Une soixantaine de députés français issus de toutes les partis politiques demandent la création d'une commission d'enquête parlementaire sur le port de la burqa et du niqab en France, le voile intégral porté par certaines musulmanes.
AFP - Une soixantaine de députés, emmenés par le député PCF de Vénissieux (Rhône) André Gérin, ont demandé la création d'une commission d'enquête parlementaire sur le port en France de la burka ou du niqab, le voile intégral revêtu par certaines femmes musulmanes, au risque de relancer une "guerre du voile".
"Nous sommes aujourd’hui confrontés, dans les quartiers de nos villes, au port par certaines femmes musulmanes de la burka, voilant et enfermant intégralement le corps et la tête dans de véritables prisons ambulantes ou du niqab qui ne laisse apparaître que les yeux", écrit M. Gérin dans sa proposition de résolution. Il juge cette "tenue vestimentaire dégradante".
Sa proposition, déposée le 8 juin, est cosignée par 58 députés de toutes tendances politiques, en particulier de droite (3 PCF, 7 PS, 43 UMP, 2 NC, 3 NI) et il espère qu'elle sera soutenue par le gouvernement.

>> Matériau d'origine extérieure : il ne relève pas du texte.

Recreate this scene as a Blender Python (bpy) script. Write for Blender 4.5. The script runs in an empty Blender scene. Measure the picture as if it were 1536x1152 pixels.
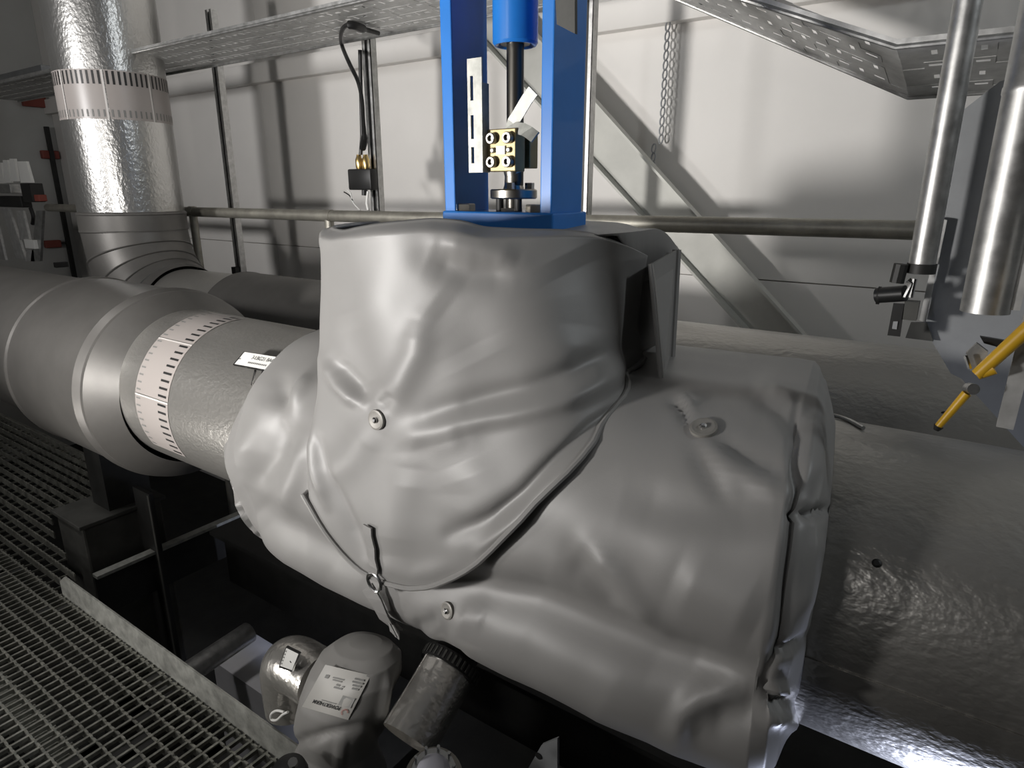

Si elle voit le jour, la commission d'enquête parlementaire compterait 30 membres et devrait avant le 30 novembre "définir des propositions afin de lutter contre ces méthodes qui constituent une atteinte aux libertés individuelles sur le territoire national".
La présidente de Ni putes ni soumises, Sihem Habchi, a été prompte à réagir, considérant qu'il fallait "encourager le débat sur cette question, (...) rendre visible la réalité et la dégradation de la condition des femmes".
"La loi de 2004 sur la laïcité (interdisant les signes ostensibles d'appartenance religieuse dans les établissements scolaires, ndlr) était nécessaire mais pas suffisante; il faut rouvrir le débat et ce sera à chacun de se positionner sur la laïcité, sur la mixité. La France a une responsabilité face aux femmes qui sont en train de se battre en Iran pour leurs droits", a encore estimé Sihem Habchi.
Le secrétaire général de l'Union des organisations islamiques de France (UOIF), Fouad Alaoui a lui dénoncé "une nouvelle manoeuvre propre à encourager les amalgames". Il regrette dans une brève déclaration à l'AFP cette démarche qui intervient "justement quand on parle de l'Iran" et se dit "triste qu'on en arrive à ce niveau".
La proposition d'André Gérin intervient alors que la question du voile avait resurgi avec le discours du Caire du président Barack Obama. Celui-ci avait invité les pays occidentaux à ne pas gêner les musulmans dans la pratique de leur religion et critiqué ceux qui décident "les vêtements qu'une femme doit porter".
"En France, toute jeune fille qui veut porter le voile peut le faire. C'est sa liberté", avait réagi Nicolas Sarkozy, précisant toutefois que cette liberté ne s'applique pas aux fonctionnaires qui reçoivent le public "parce que nous sommes un Etat laïc". Le président Sarkozy n'avait pas parlé alors de l'interdiction des signes religieux dans les écoles publiques, qui relève de la loi.
Depuis le vote de la loi de 2004, le débat sur le voile s'est apaisé, même si la Haute autorité de lutte contre les discriminations (Halde) est intervenue pour interdire les cours de français à une femme complètement voilée. Depuis aussi, la propriétaire d'un gîte rural a été condamnée pour avoir refusé d'accueillir deux femmes portant le voile.
Entre les tenants de la laïcité et ceux invoquant la liberté d'expression, le voile islamique reste un sujet de polémique, susceptible d'être relancée par la proposition d'André Gérin. Aucune statistique n'est aujourd'hui disponible sur la proportion de musulmanes voilées de la tête aux pieds.